Britain may be out of recession but not out of the woods
www.chinaview.cn 2010-01-16 19:50:16   Print

    LONDON, Jan. 16 (Xinhua) -- Figures since the beginning of the year have shown that a recovery in the British economy has already begun but it could be a fragile rebound.

    For the Bank of England's Monetary Policy Committee (MPC), too quick a return to higher interest rates from the current historic low of 0.5 percent could have a negative effect on the rebound.

    And how will it withdraw itself from the quantitative easing (QE) policy it began last March that has pumped tens of billions of pounds of new money into the economy?

    The MPC next meets at the beginning of February to discuss interest rates, currently at 0.5 percent for the 10th month in a row.

    Also on the agenda will be the QE policy, whereby the Bank pumps new money into the economy by buying fiscal assets on the market from financial institutions and so provides those institutions with money which they can then, in theory, use to fund borrowers and particularly business investment.

    It's never been tried before in Britain - it is as Professor George Kapetanios, a macroeconomist and head of the economics department at Queen Mary University of London, said "brand new."

    Kapetanios thinks there is little likelihood of a rise in interest rates in the very short term, or a drastic and sudden change in QE policy.

    "I still do not think that the recession is over. The National Institute of Economic and Social Research has said that the recession ended in the last quarter of 2009 but more evidence is needed," Kapetanios told Xinhua.

    Kapetanios predicted the MPC was unlikely to raise interest rates next month or indeed March, because the strength of evidence indicating a sustained return to growth was not yet evident.

    "I think they will wait for official figures on the state of the economy which come out in March," said Kapetanios.

    Kapetanios's view is that the MPC will seek an exit strategy from QE, as the recession ends and the economy moves back into growth, gradually and with care.

    In his view, it is likely that policies of fiscal stringency and monetary looseness will prevail in Britain in the medium term.

    The Office for National Statistics said industrial output rose 0.4 percent in November helped by a jump in oil and gas extraction after repair work finished, a better performance than economists had predicted.
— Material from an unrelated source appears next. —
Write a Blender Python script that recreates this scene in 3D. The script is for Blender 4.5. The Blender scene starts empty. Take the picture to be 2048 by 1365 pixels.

    But at the same time, manufacturing output showed zero growth for a second month running.

    At present, there are good economic statistics and there are disappointing messages coming from the market place and from producers, all pretty much at the same time.

    For many economists it is clear that Britain is at a turning point, but where will it turn? The future is not crystal clear.

    Iain Begg, professor at the London School of Economics, told Xinhua that over the next three months it would be possible to give a more convincing answer to what would happen to interest rates and when. "Right now, there isn't enough evidence to make a firm prediction."

    "Everybody thinks we turned the corner but the surprise was that the third quarter GDP figures for 2009 were still negative soI wouldn't rule out a nasty surprise, but equally I wouldn't rule out a positive surprise."

    For Begg, it seems probable that there will be "no change in interest rates (in February) but probably not any increase in QE either."

    The MPC could be looking at its model and saying it doesn't really need much more monetary stimulus and that it might be time for the chancellor of the exchequer to cut the public sector borrowing requirement, said Begg.

    He added he would be surprised if interest rates were significantly on the agenda before the middle of the year. What might be on the agenda is quite how QE is unwound.

    What happens with interest rates is vital for business too.

    The Confederation of British Industry (CBI), which represents employers who make up a third of the private economy, is telling its members it expects interest rates to go up later this year, possibly in the second quarter.

    The CBI also expects QE to wind down. The CBI's Lai Wah Co expected the Bank to raise interest rates first without making a big change in the QE program now.

    "In our latest forecast we predicted that interest rates would start to rise in the second quarter," Co said. "In terms of an exit strategy the Bank will not be mirroring the policy measures it took on entering the recession, in that then it acted aggressively on interest rates first and then introduced the assets program."

    Co said that in terms of unwinding the assets purchases the Bank has a lot of options. It does not have to sell the assets back into the market, but could simply just stop the program and sit on the stock of assets. The Bank could wait for the assets to mature naturally without selling them back.

    The CBI says the British economy has exited the recession in the last quarter of 2009 and growth will be sustained into 2011.

    "The recovery will be fragile and slow...growth will slow into this year simply because some of the drivers of growth in late last year were temporary measures like the car scrap page scheme," Co said.